Jangan Sampai Seperti Ibu Kota Baru Myanmar, Nay Pyi Taw Jadi Kota Mati

Jangan Sampai Seperti Ibu Kota Baru Myanmar, Nay Pyi Taw Jadi Kota Mati

PRO kontra soal pemindahan ibu kota dari DKI Jakarta ke Kalimantan Timur masih ramai memenuhi time line sosial media.

Soal pemindahan ibu kota negara, ada yang setuju, tapi tak sedikit juga yang menolaknya. Baik yang setuju maupun yang tidak menyampaikan argumennya masing-masing.

Seorang penulis, Farid Gaban, dalam akun twitternya menulis,  Myanmar pernah  memindahkan ibu kota baru, dari Yangon ke Nay Pyi Taw (baca nay pi daw).

Ibu kota baru itu dibangun pada 2005 oleh rezim militer setempat tanpa keterlibatan publik yang memadai.  Namun akhirnya ibu kota baru itu jadi \"kota hantu\" karena hanya sedikit sekali penduduk yang mau pindah ke situ.

Sebagai catatan, Naypyidaw (juga dibaca Nay Pyi Taw) merupakan ibu kota nasional Myanmar yang sekarang. Berlokasi di Desa Kyatpyae, Kota Pyinmana, Provinsi Mandalay.

Ada perbedaan signifikan terkait rencana pemindahan ibu kota antara Myanmar dengan Indonesia. Myanmar memindahkan ibu kotanya dari Yangon ke Naypyidaw pada 2005 di tengah kediktatoran pemerintahan militer.

Sayangnya, kota megah yang The Independent sebut luasnya empat setengah kali lebih luas dari London itu benar-benar sepi penduduk.

Business Insider Singapura pada 22 Juni 2017 membandingkan kota Naypyidaw yang memiliki penduduk hanya 924.608 jiwa, sedangkan penduduk London pada 2016 sekitar 8,63 juta.

Myanmar memindahkan ibu kotanya dari Yangoon ke Naypyidaw pada November 2005 dengan biaya US$4 miliar. Keputusan pemindahan ibu kota Myanmar ke eks ladang tebu itu memang penuh misteri dan spekulasi.

Bahkan, pembangunan kota baru itu disebut sangat rahasia dan tidak ada yang tahu waktu mulai konstruksi pertama dilakukan.

Seperti dikutip dari berita The Guardian pada 19 Maret 2015, Naypydaw adalah proyek kesombongan Than Shwe, mantan pemimpin militer negara tersebut.

Keputusan pemindahan ibu kota itu dinilai ilusi keagungan dari eks pemimpin militer Myanmar tersebut. Apalagi, Myanmar memiliki tradisi raja Burma yang sering menggeser ibu kota atas saran peramal.
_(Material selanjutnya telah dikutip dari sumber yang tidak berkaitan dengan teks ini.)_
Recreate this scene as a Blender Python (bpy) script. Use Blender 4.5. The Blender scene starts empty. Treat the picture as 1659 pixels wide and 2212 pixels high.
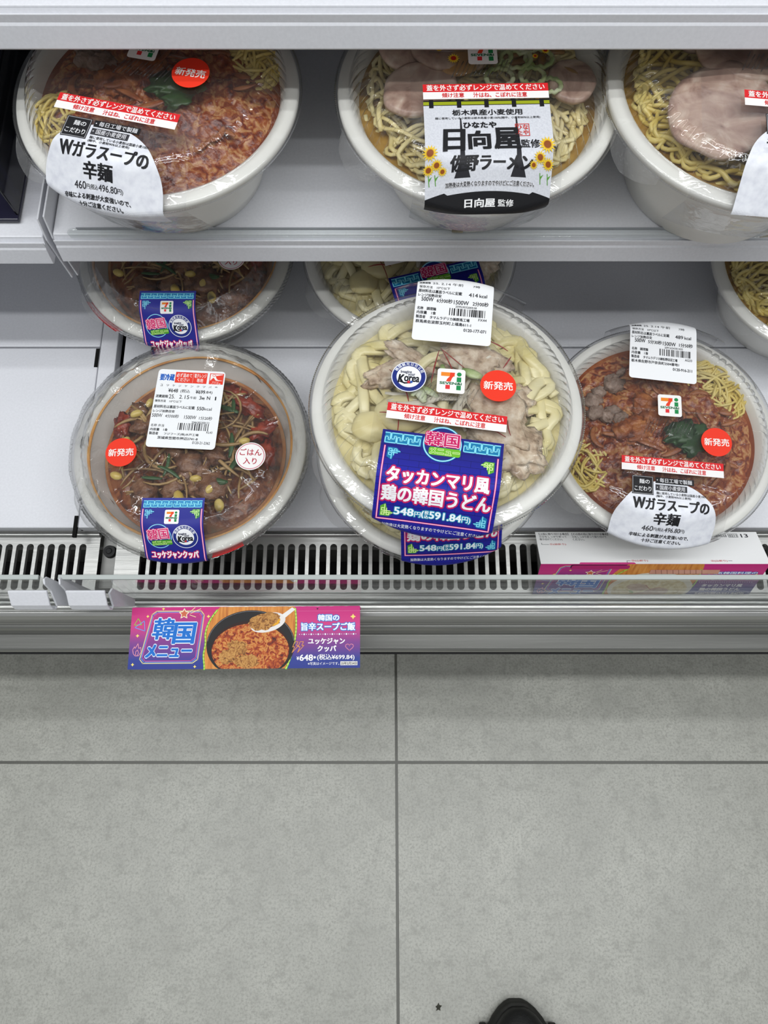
# -*- coding: utf-8 -*-
import bpy, bmesh, math, random
from mathutils import Vector, Matrix, noise
from mathutils.geometry import tessellate_polygon

scene = bpy.context.scene
COL = scene.collection
PI = math.pi

# ------------------------------------------------------------------ camera, world, lights, exposure
CAM_H = 1.02                       # lens height above the floor
TILT = math.radians(7.0)           # the fixture's shelves and deck rise 7 degrees towards the back
PITCH = math.radians(66.5)         # camera looks this far below the horizontal
cam_d = bpy.data.cameras.new('camera')
cam = bpy.data.objects.new('camera', cam_d); COL.objects.link(cam)
cam.location = (0, 0, CAM_H)
cam.rotation_euler = (PI / 2 - PITCH, 0, 0)
cam_d.sensor_fit = 'VERTICAL'; cam_d.sensor_height = 36.0; cam_d.lens = 36.0 * 1534.0 / 2212.0
cam_d.clip_start = 0.01
scene.camera = cam

world = bpy.data.worlds.new('store_ambient'); scene.world = world; world.use_nodes = True
bg = world.node_tree.nodes['Background']
bg.inputs['Color'].default_value = (0.93, 0.97, 1.0, 1); bg.inputs['Strength'].default_value = 0.22

def area(name, loc, size, power, rot=(0, 0, 0), col=(1, 1, 1)):
    l = bpy.data.lights.new(name, 'AREA'); l.shape = 'RECTANGLE'; l.size, l.size_y = size; l.energy = power; l.color = col
    o = bpy.data.objects.new(name, l); COL.objects.link(o); o.location = loc; o.rotation_euler = rot
    return o
TUBE = (0.97, 0.99, 1.0)
area('ceiling_tube_above_case', (0.0, 0.30, 2.70), (3.6, 0.08), 13, (0, 0, 0), TUBE)
area('ceiling_tube_over_case_front', (0.0, -0.12, 2.70), (3.6, 0.08), 28, (0, 0, 0), TUBE)
area('ceiling_tube_over_aisle', (0.0, -0.60, 2.70), (3.6, 0.08), 19, (0, 0, 0), TUBE)
area('ceiling_tubes_across_store', (0.0, -2.60, 2.60), (4.0, 0.5), 10, (math.radians(38), 0, 0), TUBE)

scene.view_settings.view_transform = 'Standard'
scene.view_settings.look = 'None'
scene.view_settings.gamma = 1.0
scene.view_settings.use_curve_mapping = False
scene.view_settings.exposure = 0.0
scene.cycles.transparent_max_bounces = 24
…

Salah satu contohnya, Raja Mindon mendirikan Mandalay, ibu kota Myanmar, pada 1857 untuk memenuhi ramalan tersebut. Keputusan Than Shwe pun kemungkinan besar ada pengaruh dari sana.
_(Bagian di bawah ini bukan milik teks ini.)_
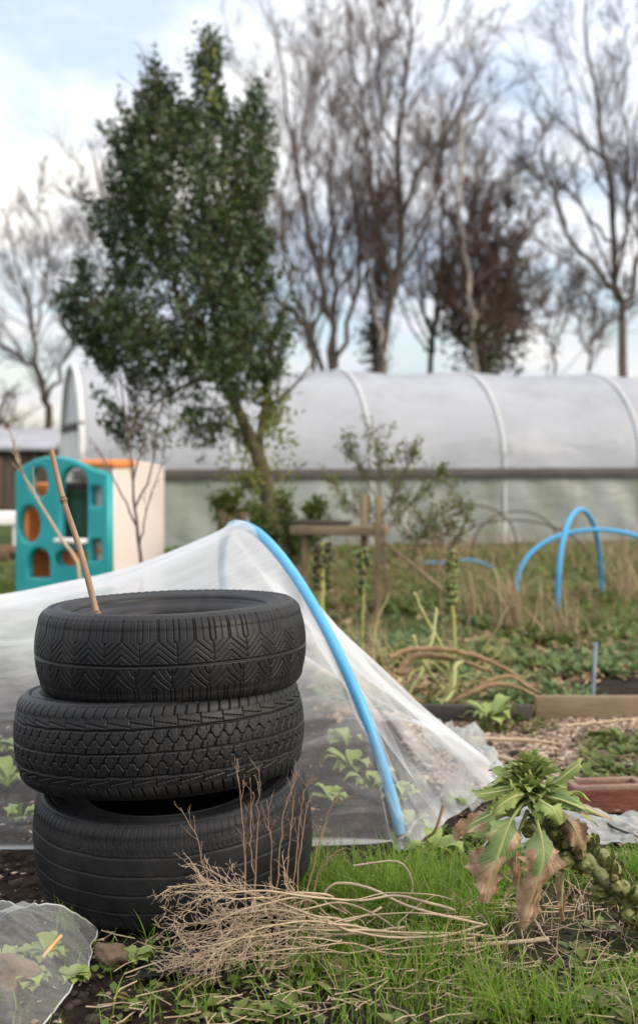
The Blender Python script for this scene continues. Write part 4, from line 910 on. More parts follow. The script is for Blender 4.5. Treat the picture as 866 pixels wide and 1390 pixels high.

Ada pula teori lainnya yakni, Junta, pasukan militer Myanmar, ingin menjauhkan ibu kota dari laut karena takut dengan invasi amphibi Amerika Serikat (AS). Namun, ibu kota baru itu malah lebih dekat dengan daerah pergolakan dari kalangan minoritas tertindas seperti, Karen dan Rohingya.